His statement came after the KPU received a report Tuesday afternoon from the JK-Wiranto and Mega-Prabowo campaign teams, which made these concerning allegations. The teams had worked from Monday evening until 3 p.m. Tuesday to find the discrepancies.
The report was based on the KPU's fixed electoral roll, which when run through a computerized verification system managed to identify voters registered under the same name, citizenship identity numbers (NIK), birth dates and addresses as one another.
The campaign teams found more than 5.8 million voters registered under the same name, 2.7 million registered under the same name and NIK, 1.3 million under the same name, NIK and birth date and a further 1.1 million registered under all the criteria.
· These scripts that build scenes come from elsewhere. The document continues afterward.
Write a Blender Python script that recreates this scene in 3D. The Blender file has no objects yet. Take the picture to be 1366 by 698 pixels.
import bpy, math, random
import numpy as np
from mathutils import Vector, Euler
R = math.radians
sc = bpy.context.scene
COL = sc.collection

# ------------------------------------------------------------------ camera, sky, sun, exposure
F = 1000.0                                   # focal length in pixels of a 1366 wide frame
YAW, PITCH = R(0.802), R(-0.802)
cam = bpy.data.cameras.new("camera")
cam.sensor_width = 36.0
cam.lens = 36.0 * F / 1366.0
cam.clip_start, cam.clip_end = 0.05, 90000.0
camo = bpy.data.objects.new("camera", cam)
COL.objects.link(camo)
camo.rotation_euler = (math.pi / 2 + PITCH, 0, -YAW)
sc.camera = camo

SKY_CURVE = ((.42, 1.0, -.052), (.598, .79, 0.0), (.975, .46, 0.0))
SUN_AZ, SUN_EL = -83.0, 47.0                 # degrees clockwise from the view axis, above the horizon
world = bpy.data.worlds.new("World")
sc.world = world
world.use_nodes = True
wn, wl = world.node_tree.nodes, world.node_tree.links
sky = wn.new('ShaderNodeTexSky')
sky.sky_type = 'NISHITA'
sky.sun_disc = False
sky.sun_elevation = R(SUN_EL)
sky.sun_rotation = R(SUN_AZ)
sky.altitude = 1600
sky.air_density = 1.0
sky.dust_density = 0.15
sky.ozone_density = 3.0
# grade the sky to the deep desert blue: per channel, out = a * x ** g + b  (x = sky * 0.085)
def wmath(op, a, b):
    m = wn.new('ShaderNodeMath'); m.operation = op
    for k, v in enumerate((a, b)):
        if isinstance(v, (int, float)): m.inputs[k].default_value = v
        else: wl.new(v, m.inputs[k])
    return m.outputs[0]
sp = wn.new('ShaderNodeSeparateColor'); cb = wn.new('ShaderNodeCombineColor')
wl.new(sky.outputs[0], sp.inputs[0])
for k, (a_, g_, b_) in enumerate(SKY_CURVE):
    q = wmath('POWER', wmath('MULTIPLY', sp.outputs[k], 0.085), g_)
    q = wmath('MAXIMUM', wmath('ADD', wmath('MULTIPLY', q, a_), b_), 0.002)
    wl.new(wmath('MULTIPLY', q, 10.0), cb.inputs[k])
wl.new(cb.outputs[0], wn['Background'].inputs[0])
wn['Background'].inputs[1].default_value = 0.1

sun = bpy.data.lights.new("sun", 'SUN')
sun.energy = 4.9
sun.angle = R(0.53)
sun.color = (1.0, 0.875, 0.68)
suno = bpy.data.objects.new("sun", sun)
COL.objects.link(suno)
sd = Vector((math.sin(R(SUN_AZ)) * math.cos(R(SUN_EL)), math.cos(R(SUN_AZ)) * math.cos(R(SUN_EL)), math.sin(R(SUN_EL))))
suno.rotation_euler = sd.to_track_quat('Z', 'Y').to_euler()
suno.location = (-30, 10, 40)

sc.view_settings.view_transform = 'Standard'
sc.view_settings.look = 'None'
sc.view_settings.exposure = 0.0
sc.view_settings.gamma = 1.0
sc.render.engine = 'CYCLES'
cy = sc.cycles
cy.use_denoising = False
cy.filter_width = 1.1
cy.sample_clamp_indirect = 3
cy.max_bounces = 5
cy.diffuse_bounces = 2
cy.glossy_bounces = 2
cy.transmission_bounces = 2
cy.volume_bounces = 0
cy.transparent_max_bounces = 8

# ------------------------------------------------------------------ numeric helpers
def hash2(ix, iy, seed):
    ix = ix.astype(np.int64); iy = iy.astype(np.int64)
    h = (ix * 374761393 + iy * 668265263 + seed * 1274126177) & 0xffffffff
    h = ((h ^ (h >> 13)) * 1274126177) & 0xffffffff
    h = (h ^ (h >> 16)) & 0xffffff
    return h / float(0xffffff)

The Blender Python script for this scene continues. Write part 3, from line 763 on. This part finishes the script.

The figures were from 70 of the 115 regencies and municipalities, suggesting mistakes in the roll could surge much higher once taken from nationwide data.
Fadli Zon, from the Mega-Prabowo campaign team, said his team could not complete the process of searching for errors because they were interrupted by another event.
"I think we would have found tens of millions of illegal voters out there if we had kept on searching," he said.
Hafiz said it was possible there were two identical voters registered with the same details on the roll, because Indonesia's citizenship database was not scheduled to be finished until 2011.
He said the report would be sent to polling bodies at all levels and any ad hoc election committees in subdistricts and villages.
He said that sometimes during the registration process, the KPU encountered hundreds of people who had forgotten their birth dates but were certainly eligible voters.
Rully Chairul Azwar, a member of the JK-Wiranto campaign team, urged all poll workers in the regions to be very accurate when identifying voters.
Ruhut Sitompul, a member of the Yudhoyono-Boediono campaign team, thanked the KPUD for tightening up the verification process and urged the public to keep the peace Wednesday.
"Whatever will be, will be. The show must go on. Let's make this presidential election a success," he said in English.
Problems with the electoral roll came to light for the first time during the gubernatorial elections in East Java in January, re-emerged in the April 9 legislative elections and climaxed Monday when Megawati and Kalla approached the KPU to verify whether or not the list had been updated.